Millinocket & East Millinocket

East Millinocket, Maine.

The quintessential Maine mill town and its smaller twin sister located an hour north of Bangor along the Penobscot River. The Millinocket pulp and paper mill was once the largest in the world, employing thousands to print paper goods like phone books and newspapers – propelling a boom hat lasted into the 1970s. Production and hiring slowed down dramatically and, for the first time, local high school graduates could no longer be assured a well-paying job at one of the local mills. After the Millinocket mill closed its doors in 2009 and East Millinocket followed suit in early 2011, area unemployment soared to 22%. The population had dropped by over half – t0 less than 5,000. However, good news came to the area in November 2011. After a push from Augusta and Governor Paul LePage, it was announced that the The Great Northern Paper Co. in East Millinocket mill would re-open under new ownership at greatly reduced capacity. Even though far fewer will be offered jobs than in the past (and those that are hired will be forced to accept dramatically lower pay), this has a created a wave of optimism throughout this corner of Maine.

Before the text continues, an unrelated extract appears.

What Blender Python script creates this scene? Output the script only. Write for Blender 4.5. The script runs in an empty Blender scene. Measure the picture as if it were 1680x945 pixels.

Maine’s capital city hasn’t suffered as much as some of its peers, but with a nickname like “Disgusta,” it’s hard to exclude from this list. Augusta’s (pop. 19,146) mills were closed in the 1970s and 1980s, but an influx of state dollars has kept the place afloat. In fact, a concerted downtown revival effort has been underway since the 1990s, a process that has included the removal of the Edwards Dam from the Kennebec River in the 1999 and the construction of a waterfront.

Biddeford & Saco

Amtrak Station in Saco.

Located in York County near the New Hampshire border, Biddeford (pop. 21,277) and Saco (pop. 18,477) were among Maine’s first industrial boom towns. The twin towns began a long legacy of cotton production in 1825, when Saco Manufacturing opened the largest textile mill in the country. Over the next quarter century, Saco and Biddeford both expanded cotton production and diversified into other industries and, in the process, was transformed into a leading manufacturing center for New England and beyond – a position it held well into the next century. As the industrial boom began its decline, mills closed, storefronts emptied and both towns fell into decline. Today, however, a major revitalization is underway, as massive brick mill buildings are being converted into office, studio and commercial spaces throughout the area. Saco is in the midst of a green revolution, including a new $2.2 million Amtrak station powered largely by wind and geothermal energy. And while downtown Biddeford may still be a little scruffy, it hopes to profit from a recent influx of artists and students from the nearby University of New England.


Waterville Opera House.

The Waterville area was settled in the 1700s, and industrial development began in earnest after 1820 when a dam was built enabling the construction of a grist mill, saw mill, and a carding and clothing mill. Strategically located on the Kennebec River, Waterville (pop. 15,605) was chosen as a transportation hub in the mid-1800s, as railroad after railroad was built to connect the growing city to the rest of Maine and beyond. Most factories had shut their doors by the late 1950s, and the last passenger train left Waterville in 1960 – soon to be replaced by I-95. With Colby College and MaineGeneral the largest area employers by the late 1980s, Waterville sought to reinvent itself as a cultural destination by investing in a downtown revitalization and funding cultural pursuits such as the Waterville Opera in the 1970s, instituting the Maine International Film Festival in 1998 and opening the Waterville Arts and Community Center in the 2000s.